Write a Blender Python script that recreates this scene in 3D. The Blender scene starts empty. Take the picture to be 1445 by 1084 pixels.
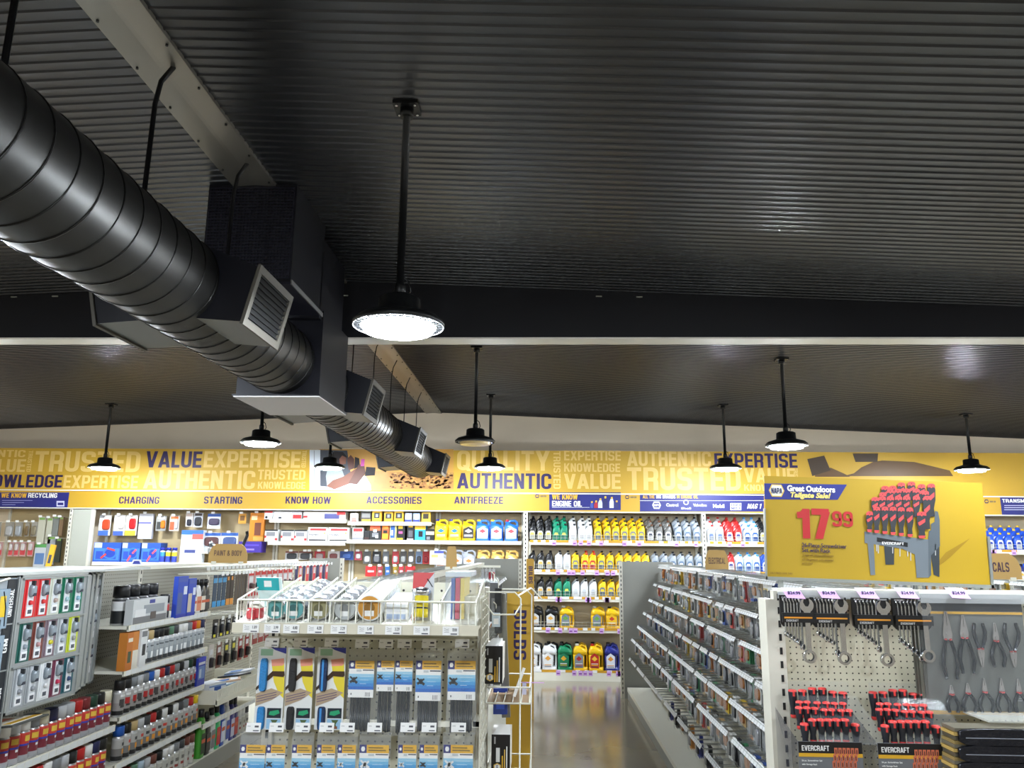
import bpy, math, random
from mathutils import Matrix, Vector, Euler
random.seed(7)
C = bpy.context.scene.collection
PI = math.pi
R = math.radians
# ---------------------------------------------------------------- camera
F_PX, IW, IH = 1130.0, 1445, 1084
HE = 1.65
pit, yaw, rol = R(11.7277), R(2.2207), R(.55)
fw = Vector((-math.sin(yaw)*math.cos(pit), math.cos(yaw)*math.cos(pit), math.sin(pit)))
r0 = Vector((math.cos(yaw), math.sin(yaw), 0))
u0 = r0.cross(fw)
CR = r0*math.cos(rol)+u0*math.sin(rol)
CU = -r0*math.sin(rol)+u0*math.cos(rol)
cam = bpy.data.cameras.new('camera')
cam.sensor_width = 36; cam.lens = F_PX/IW*36; cam.clip_end = 100; cam.clip_start = .05
co = bpy.data.objects.new('camera', cam); C.objects.link(co)
m = Matrix((CR, CU, -fw)).transposed().to_4x4(); m.translation = (0, 0, HE)
co.matrix_world = m
sc = bpy.context.scene
sc.camera = co
# ---------------------------------------------------------------- world, exposure
w = bpy.data.worlds.new('world'); sc.world = w; w.use_nodes = True
w.node_tree.nodes['Background'].inputs[0].default_value = (.8, .85, .9, 1)
w.node_tree.nodes['Background'].inputs[1].default_value = .05
sc.view_settings.view_transform = 'Standard'; sc.view_settings.look = 'None'
sc.view_settings.exposure = 0.0; sc.view_settings.gamma = 1; sc.view_settings.use_curve_mapping = False
LAMP_E = 160.0      # strength of the lit lenses
def atY(px, py, Y):
    d = fw+CR*((px-IW/2)/F_PX)-CU*((py-IH/2)/F_PX); t = Y/d.y
    return Vector((d.x*t, Y, d.z*t+HE))
def atX(px, py, X):
    d = fw+CR*((px-IW/2)/F_PX)-CU*((py-IH/2)/F_PX); t = X/d.x
    return Vector((X, d.y*t, d.z*t+HE))
def atZ(px, py, Z):
    d = fw+CR*((px-IW/2)/F_PX)-CU*((py-IH/2)/F_PX); t = (Z-HE)/d.z
    return Vector((d.x*t, d.y*t, Z))
# ---------------------------------------------------------------- materials
def lin(c):
    return tuple((x/255/12.92 if x/255 <= .04045 else ((x/255+.055)/1.055)**2.4) for x in c)
_M = {}
def M(rgb, rough=.5, metal=0., alpha=1., name=None, emit=0, noise=0, nscale=20, bump=0, coat=0, trans=0):
    key = (tuple(rgb), rough, metal, alpha, emit, noise, nscale, bump, coat, trans)
    if key in _M: return _M[key]
    a = bpy.data.materials.new(name or 'mat'); a.use_nodes = True
    nt = a.node_tree; b = nt.nodes['Principled BSDF']
    col = lin(rgb)+(1,)
    b.inputs['Base Color'].default_value = col
    b.inputs['Roughness'].default_value = rough; b.inputs['Metallic'].default_value = metal
    b.inputs['Alpha'].default_value = alpha
    if coat: b.inputs['Coat Weight'].default_value = coat; b.inputs['Coat Roughness'].default_value = .12 if metal < .1 else .33
    if trans: b.inputs['Transmission Weight'].default_value = trans; b.inputs['IOR'].default_value = 1.2
    if emit:
        b.inputs['Emission Color'].default_value = col; b.inputs['Emission Strength'].default_value = emit
    if noise or bump:
        tc = nt.nodes.new('ShaderNodeTexCoord'); n = nt.nodes.new('ShaderNodeTexNoise')
        n.inputs['Scale'].default_value = nscale; n.inputs['Detail'].default_value = 5
        nt.links.new(tc.outputs['Object'], n.inputs['Vector'])
        if noise:
            mx = nt.nodes.new('ShaderNodeMix'); mx.data_type = 'RGBA'
            mx.inputs[6].default_value = tuple(x*(1-noise) for x in col[:3])+(1,)
            mx.inputs[7].default_value = tuple(min(1, x*(1+noise)) for x in col[:3])+(1,)
            nt.links.new(n.outputs['Fac'], mx.inputs[0]); nt.links.new(mx.outputs[2], b.inputs['Base Color'])
        if bump:
            bp = nt.nodes.new('ShaderNodeBump'); bp.inputs['Strength'].default_value = bump
            bp.inputs['Distance'].default_value = .01
            nt.links.new(n.outputs['Fac'], bp.inputs['Height']); nt.links.new(bp.outputs[0], b.inputs['Normal'])
    _M[key] = a
    return a
def pegmat(rgb, ax, pitch=.0254, rad=.0036, name='pegboard', dark=(25, 22, 18)):
    """board colour with a grid of dark drilled holes; ax = axes spanned by the board"""
    a = bpy.data.materials.new(name); a.use_nodes = True
    nt = a.node_tree; b = nt.nodes['Principled BSDF']; b.inputs['Roughness'].default_value = .45
    tc = nt.nodes.new('ShaderNodeTexCoord'); s = nt.nodes.new('ShaderNodeSeparateXYZ')
    nt.links.new(tc.outputs['Object'], s.inputs[0])
    sq = []
    for k in ax:
        d = nt.nodes.new('ShaderNodeMath'); d.operation = 'DIVIDE'; d.inputs[1].default_value = pitch
        nt.links.new(s.outputs[k], d.inputs[0])
        f = nt.nodes.new('ShaderNodeMath'); f.operation = 'FRACT'; nt.links.new(d.outputs[0], f.inputs[0])
        u = nt.nodes.new('ShaderNodeMath'); u.operation = 'SUBTRACT'; u.inputs[1].default_value = .5
        nt.links.new(f.outputs[0], u.inputs[0])
        p = nt.nodes.new('ShaderNodeMath'); p.operation = 'MULTIPLY'
        nt.links.new(u.outputs[0], p.inputs[0]); nt.links.new(u.outputs[0], p.inputs[1]); sq.append(p)
    ad = nt.nodes.new('ShaderNodeMath'); nt.links.new(sq[0].outputs[0], ad.inputs[0]); nt.links.new(sq[1].outputs[0], ad.inputs[1])
    lt = nt.nodes.new('ShaderNodeMath'); lt.operation = 'LESS_THAN'; lt.inputs[1].default_value = (rad/pitch)**2
    nt.links.new(ad.outputs[0], lt.inputs[0])
    mx = nt.nodes.new('ShaderNodeMix'); mx.data_type = 'RGBA'
    mx.inputs[6].default_value = lin(rgb)+(1,); mx.inputs[7].default_value = lin(dark)+(1,)
    nt.links.new(lt.outputs[0], mx.inputs[0]); nt.links.new(mx.outputs[2], b.inputs['Base Color'])
    return a
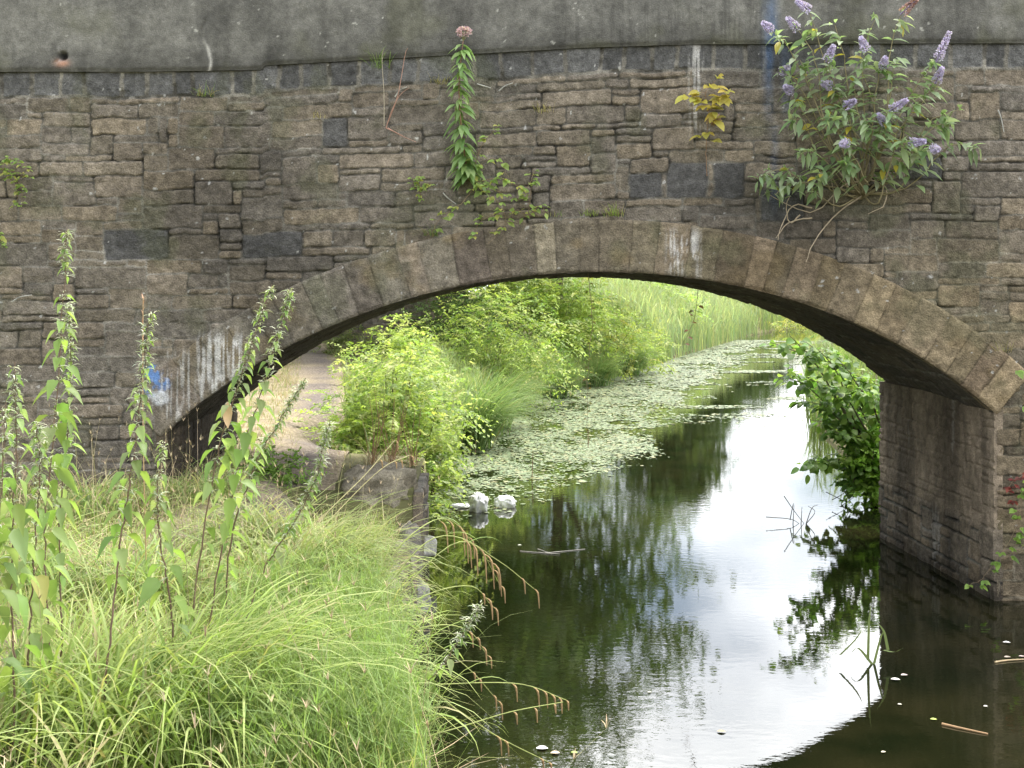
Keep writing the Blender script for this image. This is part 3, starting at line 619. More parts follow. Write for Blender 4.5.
# feathery horsetail-like ground cover between the sedges
acc = Acc(); ctr = np.array([on(px, py, 1.25)[:2] for px, py in [(330, 640), (360, 680), (300, 700), (340, 720), (390, 660), (260, 655), (280, 600), (380, 740), (310, 745), (230, 720), (350, 600), (400, 700)]])
q = ctr[rng.randint(0, len(ctr), 2600)]+rng.randn(2600, 2)*.16; q = q[Lx(q[:, 1])-q[:, 0] > .02]; n = len(q)
base = np.c_[q, ground_z(q[:, 0], q[:, 1])]; hh = rng.uniform(.25, .5, n); az = rng.uniform(0, 6.28, n); cst = palette(n, [(.17, .25, .06), (.2, .27, .09)], .2)
Pm = blades(acc, base, az, hh, np.full(n, .004), rng.uniform(0, .25, n), rng.uniform(0, .5, n), cst, 4)
for s_ in (2, 3, 4):
    for q_ in range(4):
        blades(acc, Pm[:, s_]*.999+Pm[:, s_-1]*.001, rng.uniform(0, 6.28, n), rng.uniform(.06, .13, n), np.full(n, .0026), rng.uniform(.6, 1.2, n), rng.uniform(-.3, .6, n), cst*1.05, 2)
tag(acc.build('horsetail_cover', M['matt_leaf']), 'soft feathery pale green horsetail filling the gaps between sedge clumps', 'horsetail', kind='stuff')
# straw-coloured dry grass beside the path
acc = Acc()
def verge(x, y): d = path_x(y)-x; return (d > .38) & (d < 4.0) & (fbm(x, y, .8, 8) > .3)
B = strew(46000, -11, -2.4, 11, 38, verge); n = len(B)
blades(acc, B, rng.uniform(0, 6.28, n), rng.uniform(.05, .2, n), rng.uniform(.006, .013, n), rng.uniform(0, .9, n), rng.uniform(.2, 1.5, n), palette(n, [(.31, .26, .16), (.27, .23, .14), (.33, .28, .19), (.22, .25, .1)], .2), 2)
B = strew(9000, -12, 2, 11.5, 34, lambda x, y: (np.abs(np.abs(x-path_x(y))-path_w(y)*.95) < .28) & (Lx(y)-x > .1)); n = len(B)
blades(acc, B, rng.uniform(0, 6.28, n), rng.uniform(.06, .22, n), rng.uniform(.005, .01, n), rng.uniform(0, .8, n), rng.uniform(.2, 1.5, n), palette(n, [(.24, .27, .08), (.38, .34, .18), (.16, .22, .06)], .2), 2)
tag(acc.build('verge_grass', M['matt_leaf']), 'short straw-coloured dry grass beside the towpath', 'grass', kind='stuff')

# dead thatch and loose seeding stems among the grass
acc = Acc(); B = strew(600, -6, .8, 3, 10.5, on_bank); n = len(B)
Pm = blades(acc, B, rng.uniform(0, 6.28, n), rng.uniform(.5, .95, n), rng.uniform(.002, .0035, n), rng.uniform(.02, .35, n), rng.uniform(.1, .8, n), palette(n, G_STRAW+[(.3, .24, .15)], .2), 6)
for s_ in (5, 6):
    for q_ in range(5): blades(acc, Pm[:, s_], rng.uniform(0, 6.28, n), rng.uniform(.02, .05, n), np.full(n, .003), rng.uniform(.1, .7, n), rng.uniform(.2, .9, n), palette(n, [(.4, .33, .2), (.34, .26, .16)], .2), 2)
B = strew(10000, -6.5, .9, 2.6, 10.9, on_bank); n = len(B); B[:, 2] += .02
blades(acc, B, rng.uniform(0, 6.28, n), rng.uniform(.15, .5, n), rng.uniform(.004, .011, n), rng.uniform(.7, 1.5, n), rng.uniform(-.3, .9, n), palette(n, G_STRAW+[(.22, .17, .1)], .25), 3)
tag(acc.build('dry_grass', M['dry']), 'straw-coloured dead grass and loose seed stems among the green bank grass', 'grass', kind='stuff')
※
### To do
Count how many lines in the data above hold the string "script", and give the number with no other words.

### Exercise answer
2